The rhythmical musical accompaniment of The Box Man does not merely spice up the concatenation of shots – the visual flow – and, in certain cases, also the framed movement within the shot, but also helps in keeping the spectator glued to the screen by seducing him with a sense of mystery and infusing an enticing tinge of excitement into the atmosphere of the elaborate narrative.

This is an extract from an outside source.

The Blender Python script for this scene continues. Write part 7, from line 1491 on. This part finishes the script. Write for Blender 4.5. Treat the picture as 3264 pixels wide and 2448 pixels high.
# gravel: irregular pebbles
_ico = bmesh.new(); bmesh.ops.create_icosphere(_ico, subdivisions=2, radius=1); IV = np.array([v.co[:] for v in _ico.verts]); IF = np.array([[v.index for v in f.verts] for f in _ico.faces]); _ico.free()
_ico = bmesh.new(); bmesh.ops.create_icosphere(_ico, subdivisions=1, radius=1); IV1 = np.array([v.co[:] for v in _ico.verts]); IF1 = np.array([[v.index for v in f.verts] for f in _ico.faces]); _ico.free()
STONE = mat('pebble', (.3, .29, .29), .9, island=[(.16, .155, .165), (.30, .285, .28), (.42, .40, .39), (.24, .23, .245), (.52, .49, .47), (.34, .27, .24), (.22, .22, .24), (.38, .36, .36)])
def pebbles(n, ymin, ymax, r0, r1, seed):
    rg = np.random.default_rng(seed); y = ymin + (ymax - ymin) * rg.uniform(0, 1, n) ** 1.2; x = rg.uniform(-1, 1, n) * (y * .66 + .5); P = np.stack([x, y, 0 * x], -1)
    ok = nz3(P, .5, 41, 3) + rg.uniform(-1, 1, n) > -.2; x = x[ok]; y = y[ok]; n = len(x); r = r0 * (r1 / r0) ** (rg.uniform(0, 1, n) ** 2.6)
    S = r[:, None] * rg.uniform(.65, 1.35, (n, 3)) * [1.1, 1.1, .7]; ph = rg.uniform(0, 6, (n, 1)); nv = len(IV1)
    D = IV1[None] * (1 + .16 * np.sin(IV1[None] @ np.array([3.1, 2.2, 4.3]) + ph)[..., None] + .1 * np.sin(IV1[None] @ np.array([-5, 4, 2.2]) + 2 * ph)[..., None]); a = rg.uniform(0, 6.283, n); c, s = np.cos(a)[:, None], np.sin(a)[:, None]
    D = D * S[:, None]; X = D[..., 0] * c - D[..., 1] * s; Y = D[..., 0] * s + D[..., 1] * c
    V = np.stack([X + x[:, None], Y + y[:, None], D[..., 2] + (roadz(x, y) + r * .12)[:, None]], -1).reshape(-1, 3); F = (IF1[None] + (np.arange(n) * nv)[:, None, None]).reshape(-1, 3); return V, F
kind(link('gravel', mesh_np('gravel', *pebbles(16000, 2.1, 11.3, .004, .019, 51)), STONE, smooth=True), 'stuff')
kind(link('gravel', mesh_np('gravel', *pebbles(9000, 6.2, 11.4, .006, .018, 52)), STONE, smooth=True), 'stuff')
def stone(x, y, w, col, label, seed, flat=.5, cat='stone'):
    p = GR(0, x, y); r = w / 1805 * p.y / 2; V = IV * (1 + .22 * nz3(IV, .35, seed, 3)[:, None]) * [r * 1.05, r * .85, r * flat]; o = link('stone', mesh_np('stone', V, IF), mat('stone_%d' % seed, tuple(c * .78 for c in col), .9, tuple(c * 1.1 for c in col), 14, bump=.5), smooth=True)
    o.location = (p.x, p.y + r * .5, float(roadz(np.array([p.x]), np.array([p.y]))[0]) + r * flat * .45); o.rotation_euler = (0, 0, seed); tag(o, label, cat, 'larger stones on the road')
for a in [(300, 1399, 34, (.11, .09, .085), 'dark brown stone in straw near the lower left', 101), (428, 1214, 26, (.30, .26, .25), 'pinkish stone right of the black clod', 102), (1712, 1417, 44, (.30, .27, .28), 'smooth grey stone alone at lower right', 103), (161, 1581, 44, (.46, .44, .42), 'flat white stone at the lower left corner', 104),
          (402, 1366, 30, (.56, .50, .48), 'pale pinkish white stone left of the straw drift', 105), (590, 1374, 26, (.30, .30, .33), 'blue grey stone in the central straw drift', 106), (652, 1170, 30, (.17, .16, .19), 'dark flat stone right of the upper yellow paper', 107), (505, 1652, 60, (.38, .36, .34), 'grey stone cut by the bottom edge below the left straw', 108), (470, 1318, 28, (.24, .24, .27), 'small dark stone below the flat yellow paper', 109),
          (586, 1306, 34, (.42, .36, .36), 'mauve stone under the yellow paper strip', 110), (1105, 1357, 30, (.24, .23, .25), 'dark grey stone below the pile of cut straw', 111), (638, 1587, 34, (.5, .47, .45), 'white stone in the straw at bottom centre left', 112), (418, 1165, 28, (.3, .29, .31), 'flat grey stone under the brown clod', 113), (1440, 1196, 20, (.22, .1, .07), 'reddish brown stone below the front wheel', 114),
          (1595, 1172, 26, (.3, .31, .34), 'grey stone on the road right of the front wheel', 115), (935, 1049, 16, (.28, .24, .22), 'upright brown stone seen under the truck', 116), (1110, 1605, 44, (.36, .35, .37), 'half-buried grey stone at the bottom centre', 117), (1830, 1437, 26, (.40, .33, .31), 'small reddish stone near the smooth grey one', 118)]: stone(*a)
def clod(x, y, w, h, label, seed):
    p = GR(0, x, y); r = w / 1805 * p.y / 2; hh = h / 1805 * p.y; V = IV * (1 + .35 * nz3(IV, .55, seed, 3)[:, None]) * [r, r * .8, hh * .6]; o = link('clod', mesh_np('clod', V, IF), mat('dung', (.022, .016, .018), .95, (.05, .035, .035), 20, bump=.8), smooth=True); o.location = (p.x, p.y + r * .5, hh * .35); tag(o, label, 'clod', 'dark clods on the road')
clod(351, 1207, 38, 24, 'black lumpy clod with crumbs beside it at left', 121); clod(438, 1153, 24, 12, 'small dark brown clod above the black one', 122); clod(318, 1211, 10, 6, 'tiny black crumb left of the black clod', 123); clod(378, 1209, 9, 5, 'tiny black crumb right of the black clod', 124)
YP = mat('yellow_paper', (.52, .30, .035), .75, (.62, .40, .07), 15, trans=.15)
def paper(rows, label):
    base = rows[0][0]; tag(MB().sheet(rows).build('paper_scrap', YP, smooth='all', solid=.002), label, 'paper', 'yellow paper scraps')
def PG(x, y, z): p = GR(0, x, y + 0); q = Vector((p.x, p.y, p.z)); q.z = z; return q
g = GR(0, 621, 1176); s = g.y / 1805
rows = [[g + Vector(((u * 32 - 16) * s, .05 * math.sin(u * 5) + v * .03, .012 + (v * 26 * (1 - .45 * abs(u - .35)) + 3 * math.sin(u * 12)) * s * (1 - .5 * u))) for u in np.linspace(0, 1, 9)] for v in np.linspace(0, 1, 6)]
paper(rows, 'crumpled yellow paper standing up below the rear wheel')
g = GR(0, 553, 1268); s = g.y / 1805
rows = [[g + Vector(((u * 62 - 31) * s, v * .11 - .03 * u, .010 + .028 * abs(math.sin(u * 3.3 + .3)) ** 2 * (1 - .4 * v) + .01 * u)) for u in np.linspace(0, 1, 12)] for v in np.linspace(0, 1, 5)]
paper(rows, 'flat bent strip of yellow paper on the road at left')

The Box Man is an incredible satisfying cinematic experience, one that enthrals the spectator from start to finish. Ishii goes beyond the mere frame of homelessness and the conflict between a search for anonymity and a desire for desire to deliver an evocative exploration of the absent presence of the gaze, the register of scopic ‘voyeuristic’ pleasure, the misrecognition of the logic of desire, and the fakeness that structures the register of the ego.

Notes

Narra-note 1: Many of those who chase the box-man mediate their relation with the box through a variety of lenses (e.g. the scope on a rifle, the camera, cctv…, etc.). In our view, the utilization of such a lens allows the chasing subject to avoid the destabilizing confrontation with the black gaping gap, the gaze.

Narra-note 2: It is important to realizethat the position of the box-man assumes within the societal field is radically self-deceptive. By looking down on others from the gaping hole of his box, he does not only mistakenly think he has escaped the fabricated Other, but also short-circuits the questioning of his own subjective logic. In short, the perceived societal truth blinds him for his own subjective truth, for his own sexual desire as traced out on the inner walls of his box.  

The ending of the narrative confronts the voyeuristic spectator directly with the fact that he, enamoured by the box that his ego is, fails to see his own unconscious logic and desire. The Box man might assume that he has “abandoned all that is fake” and “obtain[ed] the real thing”, yet he radically misrecognizes that the real thing is a mere lid that closes of his own subjective void.  

Narra-note 3: The blinding effect of desire is illustrated by the following sentence he writes about Yoko in his notebook: “Lewd acts are so unbecoming of her”. This sentence underlines that the box-man is trying to avoid accepting Yoko’s sexual desire and protect her image of desirability.

Cine-note 1: Ishii does not merely use still photography to establish the context of the narrative is, but also to explicitly refer to Kobo Abe’s novel.